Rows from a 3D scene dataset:

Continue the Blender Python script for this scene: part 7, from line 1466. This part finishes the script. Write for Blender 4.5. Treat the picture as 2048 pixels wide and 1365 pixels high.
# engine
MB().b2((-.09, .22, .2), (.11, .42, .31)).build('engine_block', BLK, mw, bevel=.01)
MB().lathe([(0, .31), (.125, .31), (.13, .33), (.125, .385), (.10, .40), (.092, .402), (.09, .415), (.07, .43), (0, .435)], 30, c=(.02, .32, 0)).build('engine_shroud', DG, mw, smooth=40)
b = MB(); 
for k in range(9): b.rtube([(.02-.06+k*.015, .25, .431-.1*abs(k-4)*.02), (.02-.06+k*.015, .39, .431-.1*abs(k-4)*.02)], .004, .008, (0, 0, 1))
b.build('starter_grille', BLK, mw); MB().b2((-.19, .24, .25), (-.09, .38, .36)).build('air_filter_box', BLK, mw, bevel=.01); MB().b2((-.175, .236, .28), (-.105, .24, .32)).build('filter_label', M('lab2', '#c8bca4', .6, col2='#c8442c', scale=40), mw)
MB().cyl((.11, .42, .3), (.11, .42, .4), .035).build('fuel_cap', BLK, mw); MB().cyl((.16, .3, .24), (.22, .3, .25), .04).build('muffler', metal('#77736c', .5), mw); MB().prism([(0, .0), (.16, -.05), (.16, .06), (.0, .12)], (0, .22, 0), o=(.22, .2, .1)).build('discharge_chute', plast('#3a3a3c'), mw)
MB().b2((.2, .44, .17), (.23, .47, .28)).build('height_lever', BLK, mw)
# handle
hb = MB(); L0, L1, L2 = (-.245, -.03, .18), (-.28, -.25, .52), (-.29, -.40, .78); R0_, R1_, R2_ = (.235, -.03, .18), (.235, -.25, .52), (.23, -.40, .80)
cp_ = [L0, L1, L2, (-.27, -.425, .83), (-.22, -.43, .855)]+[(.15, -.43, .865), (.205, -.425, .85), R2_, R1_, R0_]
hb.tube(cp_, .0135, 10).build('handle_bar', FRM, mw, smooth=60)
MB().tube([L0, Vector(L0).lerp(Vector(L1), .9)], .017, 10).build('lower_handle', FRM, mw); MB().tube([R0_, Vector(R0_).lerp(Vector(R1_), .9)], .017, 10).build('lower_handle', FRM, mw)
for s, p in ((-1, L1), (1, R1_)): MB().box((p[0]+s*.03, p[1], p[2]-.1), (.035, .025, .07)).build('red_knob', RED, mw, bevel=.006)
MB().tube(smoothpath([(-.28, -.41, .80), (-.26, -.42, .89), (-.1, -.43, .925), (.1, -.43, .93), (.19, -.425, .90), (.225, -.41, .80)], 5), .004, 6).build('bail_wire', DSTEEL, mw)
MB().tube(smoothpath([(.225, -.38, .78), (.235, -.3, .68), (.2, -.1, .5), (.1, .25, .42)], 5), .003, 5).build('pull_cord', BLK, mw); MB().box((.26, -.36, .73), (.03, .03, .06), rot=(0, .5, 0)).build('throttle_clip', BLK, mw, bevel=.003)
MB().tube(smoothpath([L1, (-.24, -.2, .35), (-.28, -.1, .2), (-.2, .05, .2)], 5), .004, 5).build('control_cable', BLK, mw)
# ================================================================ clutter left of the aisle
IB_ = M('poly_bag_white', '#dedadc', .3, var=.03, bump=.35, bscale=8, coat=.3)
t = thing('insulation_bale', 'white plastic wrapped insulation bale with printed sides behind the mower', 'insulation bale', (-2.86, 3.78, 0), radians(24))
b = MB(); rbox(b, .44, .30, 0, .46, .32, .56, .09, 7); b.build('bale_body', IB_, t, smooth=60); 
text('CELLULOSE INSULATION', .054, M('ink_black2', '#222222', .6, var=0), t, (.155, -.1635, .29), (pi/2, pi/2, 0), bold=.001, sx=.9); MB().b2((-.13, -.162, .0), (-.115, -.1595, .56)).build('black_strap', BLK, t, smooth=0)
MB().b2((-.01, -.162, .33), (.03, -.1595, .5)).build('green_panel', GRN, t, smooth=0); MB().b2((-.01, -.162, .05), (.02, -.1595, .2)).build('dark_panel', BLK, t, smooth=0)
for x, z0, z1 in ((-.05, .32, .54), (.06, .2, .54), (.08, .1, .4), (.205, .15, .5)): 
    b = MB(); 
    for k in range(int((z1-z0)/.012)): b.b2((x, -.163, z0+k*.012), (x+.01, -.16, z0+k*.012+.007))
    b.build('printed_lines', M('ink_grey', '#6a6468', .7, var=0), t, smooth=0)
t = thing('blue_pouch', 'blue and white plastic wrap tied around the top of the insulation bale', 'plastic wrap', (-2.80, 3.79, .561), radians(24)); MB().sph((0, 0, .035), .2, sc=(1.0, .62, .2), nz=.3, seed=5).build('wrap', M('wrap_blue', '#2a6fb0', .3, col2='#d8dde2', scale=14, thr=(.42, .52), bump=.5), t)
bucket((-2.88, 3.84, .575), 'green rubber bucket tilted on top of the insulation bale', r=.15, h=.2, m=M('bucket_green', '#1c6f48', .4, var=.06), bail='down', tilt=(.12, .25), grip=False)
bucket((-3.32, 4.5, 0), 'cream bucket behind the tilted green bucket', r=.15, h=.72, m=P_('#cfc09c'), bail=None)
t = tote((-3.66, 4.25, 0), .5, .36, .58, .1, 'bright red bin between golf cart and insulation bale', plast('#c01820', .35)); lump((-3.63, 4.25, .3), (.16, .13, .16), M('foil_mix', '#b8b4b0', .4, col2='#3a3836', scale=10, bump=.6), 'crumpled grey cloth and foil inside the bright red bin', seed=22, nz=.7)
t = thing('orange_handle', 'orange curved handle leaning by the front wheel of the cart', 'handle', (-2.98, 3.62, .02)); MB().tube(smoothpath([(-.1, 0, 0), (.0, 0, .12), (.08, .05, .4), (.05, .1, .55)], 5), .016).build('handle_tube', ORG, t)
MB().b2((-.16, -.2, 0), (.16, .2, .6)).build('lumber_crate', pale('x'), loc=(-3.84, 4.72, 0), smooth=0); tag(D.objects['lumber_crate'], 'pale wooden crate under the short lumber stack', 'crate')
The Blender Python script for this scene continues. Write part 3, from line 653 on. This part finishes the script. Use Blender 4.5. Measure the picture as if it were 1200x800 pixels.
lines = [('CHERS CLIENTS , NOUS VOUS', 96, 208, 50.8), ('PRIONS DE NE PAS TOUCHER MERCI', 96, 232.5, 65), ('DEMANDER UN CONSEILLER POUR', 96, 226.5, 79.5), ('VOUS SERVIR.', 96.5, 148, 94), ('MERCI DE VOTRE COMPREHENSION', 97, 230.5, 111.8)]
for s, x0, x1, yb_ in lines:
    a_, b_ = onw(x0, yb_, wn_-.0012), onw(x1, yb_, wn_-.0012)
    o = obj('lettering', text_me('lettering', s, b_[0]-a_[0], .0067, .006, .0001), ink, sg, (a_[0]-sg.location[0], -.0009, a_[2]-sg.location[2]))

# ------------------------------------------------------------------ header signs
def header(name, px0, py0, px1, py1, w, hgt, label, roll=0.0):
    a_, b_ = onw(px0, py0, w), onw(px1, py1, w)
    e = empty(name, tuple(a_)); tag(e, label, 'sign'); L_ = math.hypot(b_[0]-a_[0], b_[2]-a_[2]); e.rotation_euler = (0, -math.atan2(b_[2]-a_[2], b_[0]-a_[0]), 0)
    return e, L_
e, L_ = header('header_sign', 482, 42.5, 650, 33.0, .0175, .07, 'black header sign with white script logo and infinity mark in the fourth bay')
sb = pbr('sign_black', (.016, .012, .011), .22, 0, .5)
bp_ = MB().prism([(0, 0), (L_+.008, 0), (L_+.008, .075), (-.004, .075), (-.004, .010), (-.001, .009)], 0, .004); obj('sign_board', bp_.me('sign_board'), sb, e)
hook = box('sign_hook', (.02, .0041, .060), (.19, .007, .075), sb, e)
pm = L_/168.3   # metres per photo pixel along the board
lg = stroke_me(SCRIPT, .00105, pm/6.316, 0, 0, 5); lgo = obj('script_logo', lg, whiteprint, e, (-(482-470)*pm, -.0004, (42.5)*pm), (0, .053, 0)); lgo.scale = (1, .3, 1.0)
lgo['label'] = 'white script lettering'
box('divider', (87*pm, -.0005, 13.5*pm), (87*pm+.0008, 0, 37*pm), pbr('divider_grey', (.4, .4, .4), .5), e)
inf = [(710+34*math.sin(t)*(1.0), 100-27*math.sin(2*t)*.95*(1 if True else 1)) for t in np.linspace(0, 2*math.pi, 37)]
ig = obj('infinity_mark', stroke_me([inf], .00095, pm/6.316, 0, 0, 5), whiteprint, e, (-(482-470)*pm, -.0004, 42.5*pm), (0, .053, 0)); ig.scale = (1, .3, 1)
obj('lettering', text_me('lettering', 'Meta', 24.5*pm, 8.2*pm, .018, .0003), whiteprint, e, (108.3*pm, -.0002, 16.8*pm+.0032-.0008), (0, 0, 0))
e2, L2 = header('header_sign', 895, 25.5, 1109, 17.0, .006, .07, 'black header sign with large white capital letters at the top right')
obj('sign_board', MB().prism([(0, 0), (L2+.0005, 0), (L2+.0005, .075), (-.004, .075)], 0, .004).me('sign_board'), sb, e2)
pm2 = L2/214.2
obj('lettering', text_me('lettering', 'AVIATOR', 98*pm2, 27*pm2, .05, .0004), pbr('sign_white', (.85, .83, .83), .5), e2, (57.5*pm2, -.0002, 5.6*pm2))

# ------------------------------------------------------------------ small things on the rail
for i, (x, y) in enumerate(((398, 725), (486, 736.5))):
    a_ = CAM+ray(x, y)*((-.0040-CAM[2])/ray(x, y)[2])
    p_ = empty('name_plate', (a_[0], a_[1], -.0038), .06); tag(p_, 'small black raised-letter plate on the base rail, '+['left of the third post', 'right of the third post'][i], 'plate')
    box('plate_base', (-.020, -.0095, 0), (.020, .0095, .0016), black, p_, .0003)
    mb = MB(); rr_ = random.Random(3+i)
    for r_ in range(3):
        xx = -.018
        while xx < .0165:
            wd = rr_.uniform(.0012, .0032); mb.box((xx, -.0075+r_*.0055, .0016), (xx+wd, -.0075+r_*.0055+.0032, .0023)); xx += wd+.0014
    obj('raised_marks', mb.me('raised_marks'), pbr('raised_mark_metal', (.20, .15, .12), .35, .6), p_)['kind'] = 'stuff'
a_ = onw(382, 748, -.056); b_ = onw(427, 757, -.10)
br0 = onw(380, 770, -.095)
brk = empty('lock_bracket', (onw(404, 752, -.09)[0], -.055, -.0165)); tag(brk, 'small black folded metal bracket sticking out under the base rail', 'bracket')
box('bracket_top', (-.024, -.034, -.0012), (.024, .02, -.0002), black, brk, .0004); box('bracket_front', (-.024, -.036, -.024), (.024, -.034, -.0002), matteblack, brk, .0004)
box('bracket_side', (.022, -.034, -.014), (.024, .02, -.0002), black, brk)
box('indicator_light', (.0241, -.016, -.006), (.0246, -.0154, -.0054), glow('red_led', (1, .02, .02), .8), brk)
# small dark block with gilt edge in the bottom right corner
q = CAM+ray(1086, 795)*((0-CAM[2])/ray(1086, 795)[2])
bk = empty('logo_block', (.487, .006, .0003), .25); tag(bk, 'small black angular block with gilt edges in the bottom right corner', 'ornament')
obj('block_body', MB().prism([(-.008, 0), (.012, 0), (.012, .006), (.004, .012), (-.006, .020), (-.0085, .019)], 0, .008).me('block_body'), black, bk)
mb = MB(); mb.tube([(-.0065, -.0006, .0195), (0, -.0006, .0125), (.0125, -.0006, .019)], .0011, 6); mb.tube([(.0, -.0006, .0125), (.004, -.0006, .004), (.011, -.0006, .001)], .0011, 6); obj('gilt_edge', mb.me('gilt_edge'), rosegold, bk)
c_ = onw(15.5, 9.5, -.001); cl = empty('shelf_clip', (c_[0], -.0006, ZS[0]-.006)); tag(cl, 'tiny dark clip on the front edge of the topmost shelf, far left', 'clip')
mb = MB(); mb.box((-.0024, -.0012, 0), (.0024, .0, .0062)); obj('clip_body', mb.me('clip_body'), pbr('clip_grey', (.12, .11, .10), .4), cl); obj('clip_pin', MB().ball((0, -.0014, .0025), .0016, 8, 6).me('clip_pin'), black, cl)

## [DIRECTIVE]
Copy the records above exactly, beginning at the line that contains "The Blender Python script for this scene continues." and stopping after the line that contains "(a_[0]-sg.location[0], -.0009, a_[2]-sg.location[2]))".

## [ANSWER TO THE EXERCISE]
The Blender Python script for this scene continues. Write part 3, from line 653 on. This part finishes the script. Use Blender 4.5. Measure the picture as if it were 1200x800 pixels.
lines = [('CHERS CLIENTS , NOUS VOUS', 96, 208, 50.8), ('PRIONS DE NE PAS TOUCHER MERCI', 96, 232.5, 65), ('DEMANDER UN CONSEILLER POUR', 96, 226.5, 79.5), ('VOUS SERVIR.', 96.5, 148, 94), ('MERCI DE VOTRE COMPREHENSION', 97, 230.5, 111.8)]
for s, x0, x1, yb_ in lines:
    a_, b_ = onw(x0, yb_, wn_-.0012), onw(x1, yb_, wn_-.0012)
    o = obj('lettering', text_me('lettering', s, b_[0]-a_[0], .0067, .006, .0001), ink, sg, (a_[0]-sg.location[0], -.0009, a_[2]-sg.location[2]))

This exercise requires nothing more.